Ani Mestre and Douglas Garcia visited with their toddler and infant for holiday family time.

“There is something here for everyone in our family. We are enjoying high-caliber performing arts and seeing a beautiful lights display. Our 6-year-old daughter also gets to enjoy herself in the bounce houses and playing with friends,” said Mestre, who lives in Coral Gables.

The many children’s activities included writing letters to Santa. Little ones also dunked holiday cookies in milk, played on a giant trampoline, took pony rides and practiced rock climbing.

The fun continues on select nights through Jan. 6 from 6 to 9 p.m. The schedule for Live Like Bella Nights of Lights, where Pinecrest Gardens is illuminated with thousands of lights and animated characters and animals, can be found at www.pinecrestgardens.org. Pinecrest Gardens is at 11000 Red Rd.

ARTISTS HONORED

Congratulations to the young artists awarded for their work at the ninth annual Quest for Peace Juried Art Exhibition held at Miami Dade College Kendall Campus Main Gallery.

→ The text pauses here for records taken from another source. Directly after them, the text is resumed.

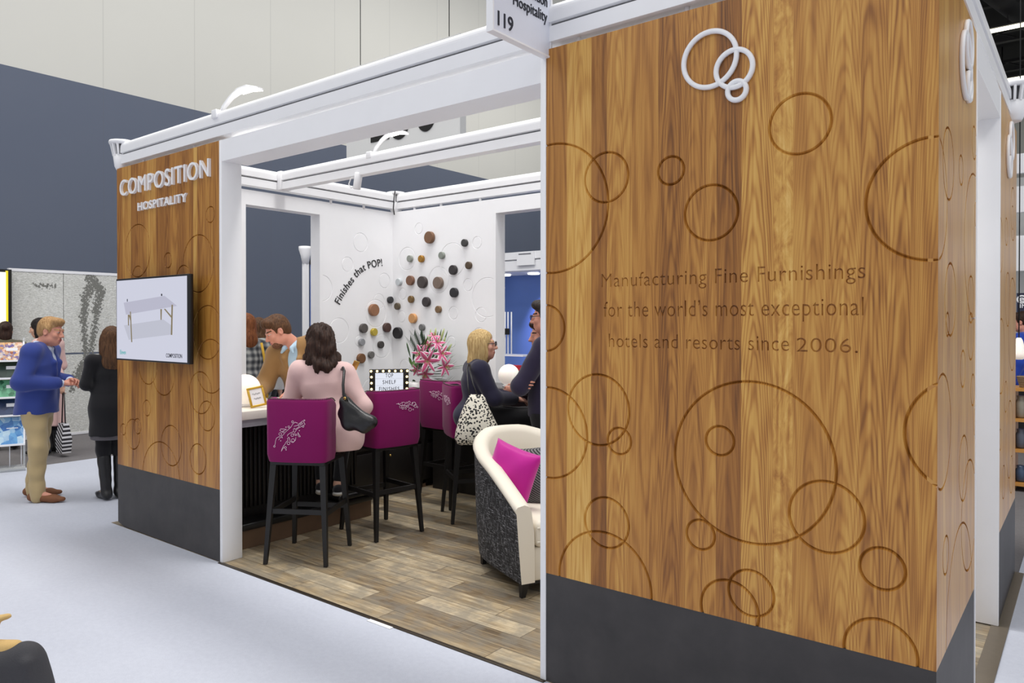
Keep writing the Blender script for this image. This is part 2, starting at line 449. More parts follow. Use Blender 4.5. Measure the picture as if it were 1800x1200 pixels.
# --- corner panel, front leaf
front_c = [circ_r(1069, 984, 251, 479, FP, 1), circ(1028, 1104, 268, 355, FP), circ(1157, 1202, 275, 324, FP), circ(1205, 1296, 324, 423, FP),
           circ(1354, 1460, 164, 271, FP), circ_r(992, 966, 536, 617, FP, 1), circ_r(1032, 968, 681, 840, FP, 1), circ(1000, 1104, 656, 784, FP),
           circ(1069, 1108, 751, 799, FP), circ(1029, 1104, 874, 963, FP), circ(990, 1137, 929, 1128, FP), circ(1189, 1467, 669, 958, FP),
           circ(1242, 1289, 748, 801, FP), circ(1208, 1255, 913, 966, FP), circ(1282, 1359, 1002, 1083, FP), circ(1234, 1332, 1020, 1124, FP),
           circ(1389, 1518, 845, 972, FP), circ(1513, 1590, 962, 1037, FP), circ(1489, 1608, 1086, 1210, FP)]
big_c = circ_r(1522, 1640, 240, 457, FP, -1); front_c.append(big_c)
mid_c = circ_r(1590, 1648, 660, 868, FP, -1); front_c.append(mid_c)
cp = thing('oak_corner_panel', 'large oak-clad corner panel with carved furnishing slogan and white ring logo', 'booth panel', ((XB+XS)/2, YF, 0))
panel = obj('front_cladding', MB().box(XB, XS-.0006, YF, YF+.03, KICK, TOP), M_front, None, origin=(0, 0, 0))
cut = carve_circles(panel, front_c, RX, RYf)
remesh_bool(panel, cut)
cut = MB()
def engrave(s, xl, xr, yb_l, ytop_l, dig=False):
    A, B = P(xl, yb_l[0], Y=YF), P(xr, yb_l[1], Y=YF)
    z = (A.z+B.z)/2; h = P(xl, ytop_l, Y=YF).z-A.z
    cut.add(text_bm(s, h, B.x-A.x, .020, wall_fn((A.x, YF+.010, z), RX), bold=-.006, spacing=1.06), None, 0)
engrave('Manufacturing Fine Furnishings', 1057, 1521, (502, 492), 477)
engrave('for the world\u2019s most exceptional', 1061, 1518, (556, 555), 528)
engrave('hotels and resorts since', 1070, 1387, (612, 614), 587)
engrave('2006.', 1400, 1508, (618, 620), 592)
remesh_bool(panel, cut)
ROOT[cp.name] = Vector(cp.location)
def adopt(o, parent):
    r = ROOT[parent.name]; o.data.transform(Matrix.Translation(o.location)); o.location = (0, 0, 0)
    o.data.transform(Matrix.Translation(-r)); o.parent = parent; ROOT[o.name] = r
def fix_coords(o):
    """keeps Object texture space equal to world space for board patterns: mesh stays in world coordinates"""
    pass
def reparent_world(o, parent):
    o.parent = parent; o.location = -Vector(parent.location); ROOT[o.name] = Vector((0, 0, 0))
reparent_world(panel, cp)
# --- corner panel, side leaf
def unwrap(cr):     # a front circle that continues round the corner onto the side face
    c, r = cr; return Vector((XS, YF+(c.x-XS), c.z)), r
side_c = [unwrap(big_c), unwrap(mid_c)]+[circ(a, b, c, d, SP) for a, b, c, d in (
    (1657.5, 1676.5, 225, 350), (1686, 1693, 273, 325), (1709, 1716, 222, 280), (1713, 1720, 354, 401), (1661, 1680, 462, 590), (1662, 1669, 552, 588),
    (1700, 1713, 495, 557), (1700, 1713, 560, 622), (1688, 1697, 617, 679), (1706, 1714, 662, 708), (1711.5, 1720, 711, 768), (1686, 1701, 765, 880),
    (1690, 1715, 812, 998), (1665, 1707, 922, 1250), (1657, 1668, 946, 1005))]
side_c += [circ_r(1695, 1712, 306, 560, SP, -1), circ_r(1717, 1722, 905, 992, SP, -1)]
def side_panel(name, y0, y1, circles, parent):
    p = obj(name, MB().box(XS-.03, XS, y0, y1, KICK, TOP), M_side, None, origin=(0, 0, 0))
    remesh_bool(p, carve_circles(p, circles, RXs, (1, 0, 0), hw=.0045, dp=.014, square=True))
    reparent_world(p, parent); return p
side_panel('side_cladding', YF+.0006, YS1-.02, side_c, cp)
obj('front_kickboard', MB().box(XB, XS-.001, YF+.001, YF+.03, .004, KICK), M_kick, cp)
obj('side_kickboard', MB().box(XS-.03, XS-.0004, YF+.0014, YS1-.02, .004, KICK), M_kick, cp)
mb = MB(); mb.box(XB-.03, XB, YF-.004, YF+.15, .003, TOP, .002)
obj('edge_trim', mb, M_white, cp, label='white edge trim')
mb = MB(); mb.box(XS-.15, XS+.004, YS1-.02, YS1, .009, TOP, .002)
obj('edge_trim', mb, M_white, cp)
obj('inner_face', MB().box(XB, XS-.12, YF+.12, YF+.15, .004, TOP), M_white, cp)
obj('inner_face', MB().box(XS-.15, XS-.12, YF+.15, YS1-.02, .004, TOP), M_white, cp)
def logo(parent, rings, plane, right, out):
    lg = None
    for i, (a, b, c, d) in enumerate(rings):
        ce, r = circ(a, b, c, d, plane); w = .019
        if 'X' in plane: w = .02
        m = MB(); flat_ring(m, ce, r-w/2, w, .016+.0005*i, right, out, z0=.001)
        o = obj('logo_ring', m, M_letter, parent, label='white raised logo ring')
logo(cp, [(1201, 1299, 52, 158), (1257, 1328, 84, 158.5), (1277, 1317, 139, 181)], FP, RX, RYf)
logo(cp, [(1685, 1703, 62, 168), (1692, 1705, 43, 116), (1694, 1703.5, 133, 173)], SP, RXs, (1, 0, 0))

# --- far right side panel
sp = thing('oak_side_panel', 'narrow oak-clad side panel beyond the white side doorway', 'booth panel', (XS, (YS2+YB)/2, 0))
c2 = [circ(a, b, c, d, SP) for a, b, c, d in ((1776, 1785, 337, 415), (1766.5, 1771.5, 387, 427), (1778, 1782, 365, 400), (1767, 1776, 482, 570), (1773, 1786, 484, 655),
      (1765, 1771, 676, 718), (1768, 1781, 712, 832), (1761, 1767, 822, 872), (1775, 1780.5, 802, 865))]
c2 += [circ_r(1763, 1757, 380, 478, SP, 1), circ_r(1766, 1759, 560, 692, SP, 1), circ_r(1760, 1756, 757, 794, SP, 1)]
side_panel('side_cladding', YS2, YB+.08, c2, sp)
obj('side_kickboard', MB().box(XS-.03, XS, YS2, YB+.08, .009, KICK), M_kick, sp)
obj('door_jamb', MB().box(XS-.15, XS+.004, YS2-.02, YS2, .009, TOP, .002), M_white, sp, label='white doorway jamb')
obj('inner_face', MB().box(XS-.15, XS-.12, YS2, YB+.08, .009, TOP), M_white, sp)
logo(sp, [(1767.5, 1776, 246, 304), (1771, 1779.5, 228, 268), (1770, 1775, 282, 305)], SP, RXs, (1, 0, 0))

# --- left front panel with the sign and the television
lp = thing('oak_sign_panel', 'oak-clad front panel carrying two lines of raised white letters and the television', 'booth panel', ((XL+XL2)/2, YF, 0))
panel = obj('front_cladding', MB().box(XL, XL2, YF, YF+.03, KICK, TOP), M_left, None, origin=(0, 0, 0))
left_c = [circ(220, 264, 394, 487, FP), circ(362, 377, 363, 391, FP), circ(289, 301, 443, 472, FP), circ(322, 375, 412, 514, FP), circ(232, 252, 470, 502, FP),
          circ(311, 334, 466, 512, FP), circ(339, 391, 538, 630, FP), circ(246, 274, 606, 679, FP), circ(270, 305, 614, 698, FP), circ(334, 371, 651, 729, FP),
          circ(345, 396, 596, 691, FP), circ(350, 377, 704, 758, FP), circ(251, 265, 704, 730, FP), circ(221, 246, 737, 789, FP), circ(235, 248, 736, 762, FP),
          circ(212, 221, 745, 764, FP), circ(283, 319, 748, 818, FP), circ(250, 317, 779, 905, FP), circ(334, 362, 780, 833, FP)]
remesh_bool(panel, carve_circles(panel, left_c, RX, RYf, hw=.005))
reparent_world(panel, lp)
mb = MB(); mb.poly([(XL, YF+.001, .03), (XL+.10, YF+.001, .008), (XL2, YF+.001, .004), (XL2, YF+.001, KICK), (XL, YF+.001, KICK),
                    (XL, YF+.03, .03), (XL+.10, YF+.03, .008), (XL2, YF+.03, .004), (XL2, YF+.03, KICK), (XL, YF+.03, KICK)],
                   [(0, 1, 2, 3, 4), (9, 8, 7, 6, 5), (0, 5, 6, 1), (1, 6, 7, 2), (2, 7, 8, 3), (3, 8, 9, 4), (4, 9, 5, 0)])
obj('front_kickboard', mb, M_kick, lp)
obj('levelling_foot', MB().lathe([(.02, 0), (.022, .006), (.012, .012), (.012, .03)], 14, Matrix.Translation((XL+.06, YF+.05, .001))), M_white, lp)
obj('door_jamb', MB().box(XL2, XL2+.03, YF-.004, YF+.15, .003, TOP, .002), M_white, lp, label='white opening jamb')
obj('inner_face', MB().box(XL+.02, XL2, YF+.12, YF+.15, .004, TOP), M_white, lp)
def raised(s, parent, xl, xr, yl, yr, h_px, depth, bold, name):
    A, B = P(xl, yl, Y=YF), P(xr, yr, Y=YF); z = (A.z+B.z)/2
    h = P(xl, yl-h_px, Y=YF).z-A.z
    w = B.x-A.x
    t = text_bm(s, h, w, depth, wall_fn((A.x, YF, z), RX), bold=bold, spacing=1.07)
    m = MB(); m.add(t, None, 0, False); obj(name, m, M_letter, parent, label='white raised letters')
raised('COMPOSITION', lp, 214.5, 371, 343, 313, 29, .020, .0, 'lettering')
raised('HOSPITALITY', lp, 245, 330.5, 370, 355, 14.5, .016, .010, 'lettering')

# ------------------------------------------------------------------ white partition walls
def wallrings(lst, plane): return [circ(*q, plane) for q in lst]
wl = MB()
def frame_wall(mb, fixed0, fixed1, spans, axis):
    for a, b, z0, z1 in spans:
        if axis == 'Y': mb.box(fixed0, fixed1, a, b, z0, z1)
        else: mb.box(a, b, fixed0, fixed1, z0, z1)
w1 = obj('wall_left_booth', MB().box(XL-.14, XL, 4.887, YB+.14, .002, TOP), M_wallwhite, None, kind='structure', origin=(0, 0, 0))
LW, BW = dict(X=XL), dict(Y=YB)
remesh_bool(w1, carve_circles(w1, wallrings([(622, 646, 409, 443), (601, 621, 452, 477), (666, 686, 481, 505), (657, 676, 516, 543), (642, 679, 527, 574),
            (579, 613, 559, 602), (624, 640, 590, 608), (656, 686, 587, 629), (640, 668, 660, 712)], LW)+[circ_r(584, 575, 484, 529, LW, 1)], (0, 1, 0), (1, 0, 0), hw=.005, dp=.006, seg=48))
w2 = obj('wall_back_booth', MB().box(XL, -4.739, YB, YB+.14, .002, TOP), M_wallwhite, None, kind='structure', origin=(0, 0, 0))
remesh_bool(w2, carve_circles(w2, wallrings([(730, 742, 391, 412), (831, 846, 415, 437), (775, 815, 424, 489), (702, 729, 434, 475), (755, 787, 467, 517), (815, 830, 489, 512),
            (838, 875, 477, 568), (701, 714, 506, 527), (699, 712, 546, 567), (789, 805, 539, 561), (836, 855, 540, 566), (832, 852, 575, 606), (704, 719, 631, 656), (786, 800, 590, 612)], BW),
            (1, 0, 0), (0, -1, 0), hw=.005, dp=.006, seg=48))
# doorway frames
m = MB(); m.box(XL-.14, XL+.004, YF+.15, 4.0, .002, TOP); struct('wall_left_pier', m, M_wallwhite)
struct('trim_left_lintel', MB().box(XL-.14, XL+.004, 4.0, 4.889, 2.76, TOP), M_wallwhite)
struct('trim_left_jamb', MB().box(XL-.145, XL+.005, 4.855, 4.889, .002, 2.76), M_white)
struct('trim_back_lintel', MB().box(-4.739, -3.85, YB-.004, YB+.14, 2.755, TOP), M_wallwhite)
struct('trim_back_jamb', MB().box(-4.741, -4.71, YB-.005, YB+.145, .002, 2.755), M_white)
struct('wall_back_pier', MB().box(-3.85, XS-.15, YB-.004, YB+.14, .002, TOP), M_wallwhite)
# header over the wide front opening, lintel over the side opening
struct('trim_front_header', MB().box(XL2+.03, XB-.03, YF, YF+.2, 2.755, TOP), M_white)
struct('trim_side_header', MB().box(XS-.15, XS+.002, YS1, YS2-.02, 2.755, TOP), M_white)

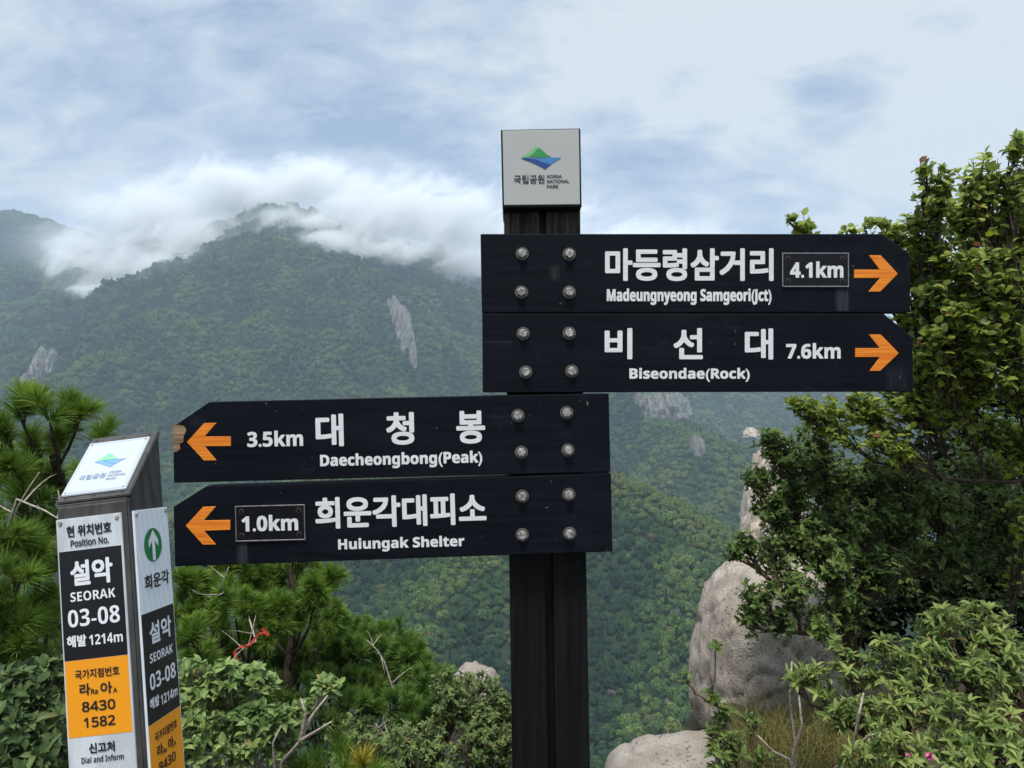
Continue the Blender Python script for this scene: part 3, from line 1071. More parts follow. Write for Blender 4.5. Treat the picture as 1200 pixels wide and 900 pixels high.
# logo box
BY = D - .008
cap = MB().bm(prism_bm(poly3([(586.8, 152), (588.8, 243.6), (681.8, 242.6), (680.2, 150.2)], BY), BY, BY + .155, .0022, 2))
CAP = cap.build('logo_box', M_dark, sign, SO)
pan = MB().bm(prism_bm(poly3([(588.8, 153.6), (590.7, 240.7), (679.6, 239.8), (678.3, 152.0)], BY), BY - .003, BY + .004, .0012, 2))
pan.build('front_panel', M_panel, CAP, SO)
PYF = BY - .003


def zpx(zx, zy): return 550 + zx / 3.913, 130 + zy / 3.913


EMB = [([(236, 215), (262, 200), (285, 178), (303, 158), (316, 170), (298, 192), (274, 211), (255, 214)], 0, 1),
       ([(275, 211), (300, 192), (322, 169), (342, 188), (360, 203), (378, 210), (330, 213)], 1, 2),
       ([(236, 218), (270, 216), (300, 221), (335, 238), (372, 247), (362, 256), (349, 268), (320, 252), (280, 234)], 3, 1),
       ([(271, 216), (340, 215), (425, 214), (396, 229), (373, 246), (336, 237), (301, 220)], 2, 2)]


def emblem(to3, layers, mats_, parent, origin):
    b = MB()
    for pts_, mi, k in EMB:
        b.add([to3(x, y, k) for x, y in pts_], [tuple(range(len(pts_)))[::-1]], mi)
    return b.build('emblem', mats_, parent, origin)


def _cap3(x, y, k):
    a_, c_ = P2(*zpx(x, y), PYF); return (a_, PYF - .0006 - .0002 * k, c_)


emblem(_cap3, 0, [M_gl, M_gd, M_bl, M_bd], CAP, SO)


def zb_(x0, y0, x1, y1): return (*zpx(x0, y0), *zpx(x1, y1))


lettering([T('국립공원', *zb_(204, 294, 345, 334), .015, .6), T(bold('KOREA', True), *zb_(356, 293, 424, 308), .03, .6),
           T(bold('NATIONAL', True), *zb_(356, 315, 459, 331), .03, .6), T(bold('PARK', True), *zb_(356, 339, 409, 355), .03, .6)], CAP, PYF, M_ink)

# ------------------------------------------------------------------ position marker post
w_ = np.array([-.1053, -.1212, -.0385])
th = np.linalg.norm(w_); k_ = w_ / th
K = np.array([[0, -k_[2], k_[1]], [k_[2], 0, -k_[0]], [-k_[1], k_[0], 0]])
MR = np.eye(3) + math.sin(th) * K + (1 - math.cos(th)) * K @ K
MT = np.array([-.7707, 1.2607, -.2302 + EYE])
PW, PG, PD = .11, .016, .0147


def ml(X, Y, Z): return MR @ np.array([X, Y, Z]) + MT          # post's own axes -> world


def ray_to(px, py, axis, val):
    """pixel -> point on the post's plane axis=val, in the post's own axes"""
    d_ = MR.T @ np.array([(px - 600) / F, 1.0, (450 - py) / F])
    o_ = MR.T @ (np.array([0, 0, EYE]) - MT)
    s = (val - o_[axis]) / d_[axis]
    return o_ + s * d_


M_grey = wood_mat('dark_grey_post', (.035, .034, .033, 1), (.075, .072, .068, 1), (60, 60, 9), .6, .35, ((.13, .125, .12, 1), .35))
M_alu, t, o = mat('white_sheet')
geo = t.n('ShaderNodeNewGeometry')
principled(t, o, t.mix(t.step(t.noise(t.map(geo.outputs['Position'], scale=(1, 1, .3)), 26, 8, .68), .38, .62), (.50, .52, .53, 1), (.64, .66, .68, 1)), .35, spec=.5)
M_sidesheet, t, o = mat('lightened_reflective_sheet')  # side panel's sheet: colour lightened to make up for weak light there
geo = t.n('ShaderNodeNewGeometry')
wv_ = t.n('ShaderNodeTexWave', wave_type='BANDS', bands_direction='X'); wv_.inputs['Scale'].default_value = 22; wv_.inputs['Distortion'].default_value = .6
t.l(t.map(geo.outputs['Position'], rot=(0, 0, R(62))), wv_.inputs['Vector'])
principled(t, o, t.mix(wv_.outputs['Fac'], (.76, .80, .84, 1), (.84, .87, .90, 1)), .3, spec=.5)
M_cappl, t, o = mat('darkened_white_sheet')  # same white sheet, colour darkened against the strong sun on the cap
geo = t.n('ShaderNodeNewGeometry')
principled(t, o, t.mix(t.noise(geo.outputs['Position'], 40, 6, .6), (.46, .49, .50, 1), (.51, .54, .55, 1)), .4, spec=.3)
M_blackp, t, o = mat('black_print'); principled(t, o, (.008, .008, .009, 1), .35)
M_orangep, t, o = mat('orange_print'); principled(t, o, (.88, .33, .012, 1), .35)
M_greenp, t, o = mat('dark_green_print'); principled(t, o, (.008, .19, .055, 1), .4)
M_letter, t, o = mat('white_print'); principled(t, o, (.78, .79, .80, 1), .4)
M_soft, t, o = mat('faded_grey_print'); principled(t, o, (.30, .36, .50, 1), .5)
M_fgreen, t, o = mat('faded_green_print'); principled(t, o, (.22, .55, .32, 1), .5)
M_fblue, t, o = mat('faded_blue_print'); principled(t, o, (.16, .33, .66, 1), .5)

# body: local axes X right along the front, Y into the post, Z up; panels are set 3 mm proud
fl = ray_to(66.5, 592.7, 1, .003); fr_ = ray_to(149.9, 586.9, 1, .003)
X0, X1 = fl[0] - .001, PW + PG - .003
Zf = (fl[2] + fr_[2]) / 2
Y0, Y1 = .003, .003 + .1385
bt = ray_to(185.9, 506.8, 0, X1)
Zb = bt[2]; Y1 = bt[1]
Zlow = -1.28
prof = [(Y0, Zlow), (Y0, Zf), (Y1, Zb), (Y1, Zlow)]
bm = bmesh.new()
a = [bm.verts.new(ml(X0, y, z)) for y, z in prof]
b = [bm.verts.new(ml(X1, y, z)) for y, z in prof]
bm.faces.new(a); bm.faces.new(b[::-1])
for i_ in range(4): bm.faces.new((a[i_], b[i_], b[(i_ + 1) % 4], a[(i_ + 1) % 4]))
bmesh.ops.recalc_face_normals(bm, faces=bm.faces)
bmesh.ops.bevel(bm, geom=list(bm.edges), offset=.003, segments=2, affect='EDGES')
bm.verts.index_update()
foot = ml((X0 + X1) / 2, .06, Zlow)
marker = thing('position_marker_post', (foot[0], foot[1], Hs(foot[0], foot[1])), 'leaning grey marker post with white, black and orange number panels', 'marker post')
MO = tuple(marker.location)
BODY = MB().bm(bm).build('post', M_grey, marker, MO)

# slanted cap plate with white panel
sl = np.array([0, Y1 - Y0, Zb - Zf]); sl_len = np.linalg.norm(sl); sl /= sl_len
nrm = np.array([0, -sl[2], sl[1]])


def slp(u, v, h): return ml(*(np.array([u, Y0, Zf]) + sl * v + nrm * h))


def slab(f, u0, u1, v0, v1, h0, h1, bev=.001):
    bm = bmesh.new()
    lo_ = [bm.verts.new(f(u, v, h0)) for u, v in ((u0, v0), (u1, v0), (u1, v1), (u0, v1))]
    hi_ = [bm.verts.new(f(u, v, h1)) for u, v in ((u0, v0), (u1, v0), (u1, v1), (u0, v1))]
    bm.faces.new(lo_[::-1]); bm.faces.new(hi_)
    for i_ in range(4): bm.faces.new((lo_[i_], lo_[(i_ + 1) % 4], hi_[(i_ + 1) % 4], hi_[i_]))
    bmesh.ops.recalc_face_normals(bm, faces=bm.faces)
    if bev: bmesh.ops.bevel(bm, geom=list(bm.edges), offset=bev, segments=2, affect='EDGES')
    bm.verts.index_update()
    return bm


def disc(f, u, v, h, r_, dep, seg=14):
    V = []
    for k in range(seg):
        a_ = 6.2832 * k / seg
        V.append(f(u + r_ * math.cos(a_), v + r_ * math.sin(a_), h))
    for k in range(seg):
        a_ = 6.2832 * k / seg
        V.append(f(u + r_ * .7 * math.cos(a_), v + r_ * .7 * math.sin(a_), h + dep))
    Fc = [tuple(range(seg, 2 * seg))] + [(k, (k + 1) % seg, seg + (k + 1) % seg, seg + k) for k in range(seg)]
    return V, Fc


cpm = MB().bm(slab(slp, X0 - .001, X1 + .002, .006, sl_len + .001, -.002, .0045, .0015))
for u in (X0 + .012, (X0 + X1) / 2, X1 - .012):
    for v in (.014, sl_len - .008):
        cpm.add(*disc(slp, u, v, .0045, .0022, .0012), 1)
CAPP = cpm.build('cap_plate', [M_grey, M_rust], marker, MO)


def sl_uv(px, py):              # pixel -> (u, v) on the slanted panel
    n_ = nrm; p0 = np.array([0, Y0, Zf]) + nrm * .008
    d_ = MR.T @ np.array([(px - 600) / F, 1.0, (450 - py) / F]); o_ = MR.T @ (np.array([0, 0, EYE]) - MT)
    q = o_ + d_ * (np.dot(p0 - o_, n_) / np.dot(d_, n_))
    return q[0], np.dot(q - p0, sl)


c4 = [sl_uv(72.3, 580), sl_uv(147.5, 574), sl_uv(174, 512.5), sl_uv(105.5, 518.5)]
u0 = (c4[0][0] + c4[3][0]) / 2; u1 = (c4[1][0] + c4[2][0]) / 2
v0 = (c4[0][1] + c4[1][1]) / 2; v1 = (c4[2][1] + c4[3][1]) / 2
print('cap panel', u0, u1, v0, v1, 'slope len', sl_len, 'Y1', Y1, 'Zf', Zf, 'Zb', Zb, 'X', X0, X1, 'foot', foot, MO)
tp = MB().bm(slab(slp, u0, u1, v0, v1, .004, .008, .0012))
iw = .0045
for (a_, b_, c_, d_) in ((u0 + iw, u1 - iw, v0 + iw, v0 + iw + .0009), (u0 + iw, u1 - iw, v1 - iw - .0009, v1 - iw),
                         (u0 + iw, u0 + iw + .0009, v0 + iw + .002, v1 - iw - .002), (u1 - iw - .0009, u1 - iw, v0 + iw + .002, v1 - iw - .002)):
    tp.bm(slab(slp, a_, b_, c_, d_, .0075, .0083, 0), 1)
for u in (u0 + .006, u1 - .006):
    for v in (v0 + .006, v1 - .006): tp.add(*disc(slp, u, v, .008, .0022, .001), 2)
TOPP = tp.build('cap_panel', [M_cappl, M_soft, M_steel], CAPP, MO)
uc, vc = (u0 + u1) / 2, (v0 + v1) / 2
es = (u1 - u0) * .52 / 190.0


def _cap4(x, y, k): return slp(uc + .002 + (x - 330) * es, vc + .012 - (y - 215) * es * 1.15, .0084 + .0002 * k)


emblem(_cap4, 0, [M_fgreen, M_fgreen, M_fblue, M_fblue], TOPP, MO)


def tlet(items, f, mt, parent, name='lettering', h=.0086):
    b = MB()
    for (s, cu, cv, ww, hh, wt) in items:
        uv, Fc = text_uv(s, ww, hh, wt)
        b.add([f(cu + u, cv + v, h + .00004 * k) for u, v, k in uv], Fc)
    return b.build(name, mt, parent, MO)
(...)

The campus’ Department of Art and the Rotary Club of Miami Dadeland Pinecrest hosted the event. It is supported by donations and sales of ceramics by Ilajean Horwitz and is held each year in memory of her late husband philosopher, artist and Rotarian Robert Horwitz.

The mission of the exhibition is “to promote awareness for peace across the globe.”

First prize, for the installation Pillars of Peace went to Julio Cabanelas and Eric Oyanadel. First prize for ceramics was for Dinnerware Set by Karim Gabriela Cuevas. Exposed Writer #5 by Daniel Maya won first prize for drawing.

Enlighten Up! by Marilyn Montoto won first prize for painting.

At the awards reception, John Adkins, chairperson of the Arts and Philosophy Department, thanked all those involved. Joe Stephen, president of the hosting Rotary Club, said that its members are involved in giving back to the community and encouraged the students to do that, too. One of the judges, William Tuttle, commented on the high quality of the work.

Ilajean Horwitz said her husband would have been pleased that the students gained inspiration from his painting Quest for Peace. She and artist Patricia Tuttle also served as judges.